» **Goal of the exercise**: Using the listing below, please gather every line containing the word "from".

» **Dataset extract**:

[start]

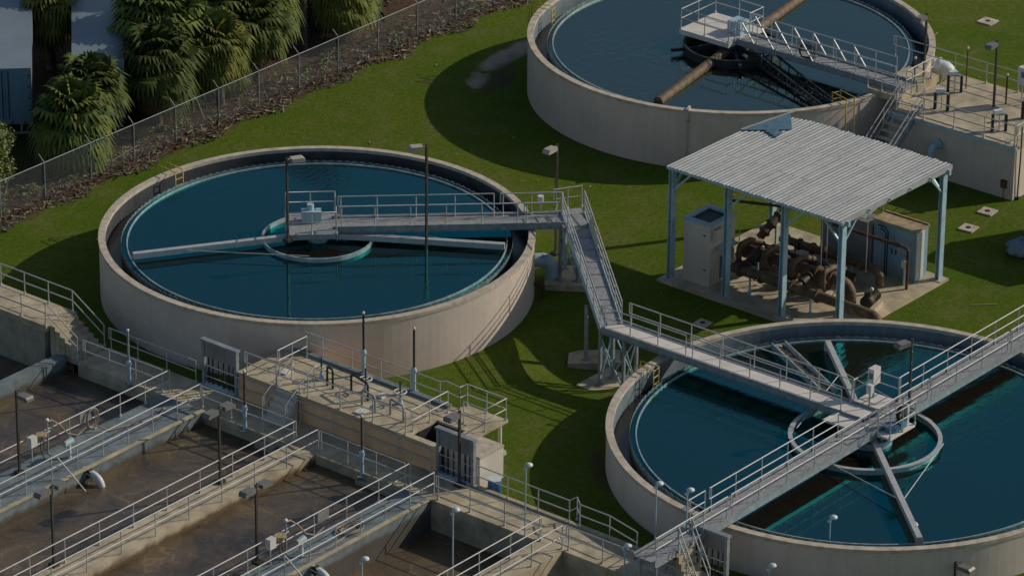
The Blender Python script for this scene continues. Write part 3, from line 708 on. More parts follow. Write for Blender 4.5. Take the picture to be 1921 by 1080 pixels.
pole_light('thin pole lamp in front of the front tank wall, beside the bridge railing', -12.6, 1.35, 0.3, 3.75)
pole_light('thin pole lamp on the bridge landing beside the front tank\'s sluice gate', -12.4, -0.05, ZC, 3.85)
pole_light('thin pole lamp by the guard rail running to the front tank\'s stairs', -14.6, 1.35, 0.3, 1.75)
pole_light('thin pole lamp against the front tank\'s lit wall beyond the gate', -9.7, -4.0, 0, 1.6)
pole_light('thin pole lamp rising from a blue elbow before the front tank wall', -8.25, -4.15, 0, 2.35)
pole_light('low thin pole lamp just past the front tank\'s sluice gate', -11.3, -3.4, 0, 1.15)
# ------------------------------------------------------------------ sluice gates
def gate(label, y0, y1, ztop, wall_y=None):
    x = -12.28
    t = thing('sluice_gate', label, 'gate', (x,(y0+y1)/2,0.3), 'metal sluice gates on the cross walkway')
    for y in (y0, y1): MB().box(x-0.09,x+0.09,y-0.07,y+0.07,0.3,ztop).build('frame_post', 'galvanised_dull', t)
    MB().box(x-0.13,x+0.13,min(y0,y1)-0.12,max(y0,y1)+0.12,ztop+0.001,ztop+0.10).build('header', 'galvanised_dull', t)
    ya, yb = min(y0,y1)+0.075, max(y0,y1)-0.075
    for k in range(3):
        q0 = ya+(yb-ya)*k/3; q1 = ya+(yb-ya)*(k+1)/3
        MB().box(x-0.05,x+0.02,q0+0.006,q1-0.006,ztop-0.72,ztop-0.01).build('panel', 'sheet_grey', t)
    for k in range(6):
        y = ya+(yb-ya)*(k+0.5)/6+0.03*sin(k*5)
        MB().tube([(x+0.03+0.02*(k%2),y,0.32),(x+0.03+0.02*(k%2),y,ztop-0.6)], 0.042 if k % 3 else 0.03, 8).build('bar', 'iron_dark', t)
    for z in (0.75, 1.25): MB().tube([(x-0.05,ya,z),(x-0.05,yb,z)], 0.02, 6).build('tie_bar', 'galvanised', t)
    MB().box(x-0.12,x+0.10,ya,yb,0.302,0.40).build('sill', 'pipe_blue', t)
    return t
gate('sluice gate set against the white wall at the end of the tan wall', 13.0, 11.12, 2.38)
gate('sluice gate between the front tank\'s steps and its lit wall', -0.25, -2.0, 2.38)
gate('sluice gate at the far end of the upper deck, below the middle tank', 26.3, 24.4, 2.38)
# ------------------------------------------------------------------ upper deck structure
ud = thing('valve_chamber', 'low flat-topped concrete chamber with an orange-tan front, crowded with valve stems', 'chamber', (-11,19,0))
ZU = 1.5
MB().box(-12.345,-9.05,14.7,24.2,0.0,ZU-0.06).build('wall', 'stucco', ud)
MB().box(-12.40,-9.0,14.66,24.25,ZU-0.059,ZU+0.05).build('deck', 'deck_concrete', ud)
MB().box(-9.3,-9.02,15.0,24.2,ZU+0.051,ZU+0.17).build('kerb', 'shade_blue_concrete', ud)
MB().box(-12.346,-12.12,13.08,14.699,0.0,ZU-0.05).build('wall', 'stucco', ud)
MB().box(-12.11,-10.37,14.672,14.696,0.0,ZU-0.07).build('pit_shade_panel', 'iron_dark', ud)  # dark panel over the sunlit pit wall, the pit's shade as colour
MB().box(-12.11,-10.37,13.10,14.66,0.02,0.08).build('pit_shade_floor', 'iron_dark', ud)  # floor blackened to stand in for the pit's deep shade
MB().box(-12.40,-12.08,13.06,14.659,ZU-0.049,ZU+0.04).build('coping', 'deck_concrete', ud)
MB().box(-11.95,-10.4,11.05,13.0,0.0,ZU-0.02).build('channel_wall', 'white_wall', ud)
MB().box(-12.0,-10.4,11.0,13.07,ZU-0.019,ZU+0.06).build('coping', 'rim_concrete', ud)
MB().box(-10.36,-10.22,12.4,14.699,0.0,ZU-0.05).build('wall', 'white_wall', ud)
MB().box(-10.395,-10.362,13.10,14.66,0.02,ZU-0.06).build('pit_shade_panel', 'iron_dark', ud)  # same painted shade on the pit's back wall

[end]

» **Worked solution**:
The Blender Python script for this scene continues. Write part 3, from line 708 on. More parts follow. Write for Blender 4.5. Take the picture to be 1921 by 1080 pixels.
pole_light('thin pole lamp rising from a blue elbow before the front tank wall', -8.25, -4.15, 0, 2.35)